Een woordvoerder van RWE laat aan persbureau DPA weten dat het om „slechts verkennende” werkzaamheden gaat. Die worden uitgevoerd door twee schepen. „Het is gebruikelijk bij offshore projecten dat een zorgvuldige inspectie van de zeebodem en de ondergrond wordt uitgevoerd”, aldus de zegsman. Volgens hem is daarbij al munitie uit de Tweede Wereldoorlog gevonden.
Met de terminals kan geïmporteerde lng worden omgezet naar aardgas dat geschikt is voor het Duitse gasnet. DUH heeft met een rechtszaak geprobeerd de bouw te voorkomen. De milieuorganisatie was het met name niet eens met de goedkeuring voor de aanleg van een kilometerslange verbindingsleiding die daarvoor nodig is.
Die leiding met een lengte van 38 kilometer komt te liggen tussen het Noord-Oost Duitse kustplaatsje Lubmin en het daarboven gelegen eiland Rügen.
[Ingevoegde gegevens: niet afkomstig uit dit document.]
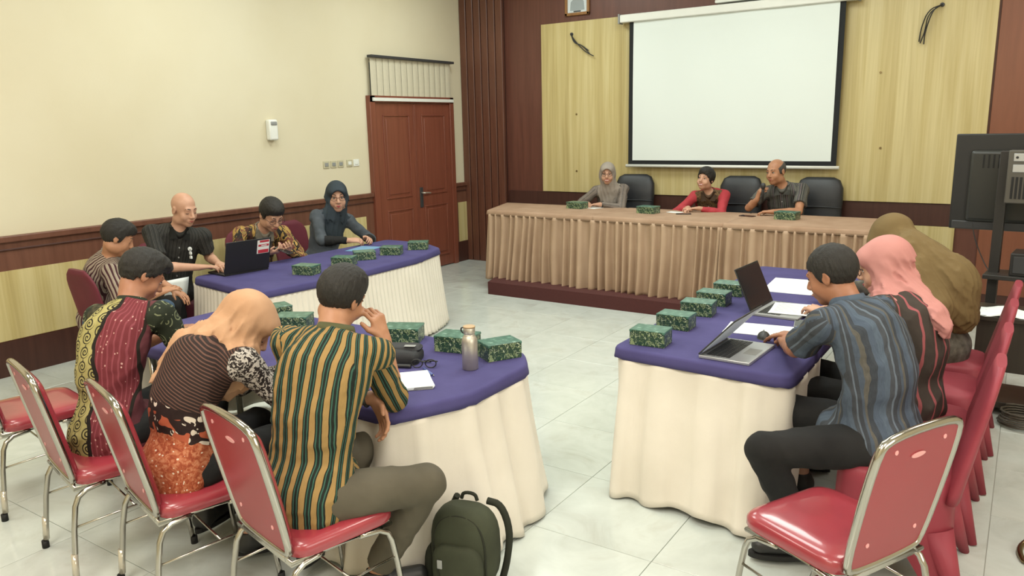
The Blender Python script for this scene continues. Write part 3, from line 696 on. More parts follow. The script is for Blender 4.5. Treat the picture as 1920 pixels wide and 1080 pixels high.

Het project zou „een enorme bedreiging” vormen voor de Oostzee en omliggende beschermde natuurgebieden, en bijvoorbeeld ook voor zeevogels. Daarbij vreest de DUH voor de gevolgen voor het toerisme op Rügen.
Niet alleen DUH is kritisch, ook de lokale deelstaatregering van Mecklenburg-Voor-Pommeren heeft zich uitgesproken tegen het project, dat wordt uitgevoerd in opdracht van de landelijke overheid. Premier Manuela Schwesig heeft de Duitse regering herhaaldelijk opgeroepen om een alternatief te zoeken.
Tot het uitbreken van de oorlog in Oekraïne was Duitsland voor ruim de helft van zijn gasleveringen afhankelijk van Rusland. Vloeibaar gemaakt aardgas (lng) uit onder meer de Verenigde Staten en Qatar moet dit vervangen, waardoor Duitsland minder afhankelijk wordt van Rusland.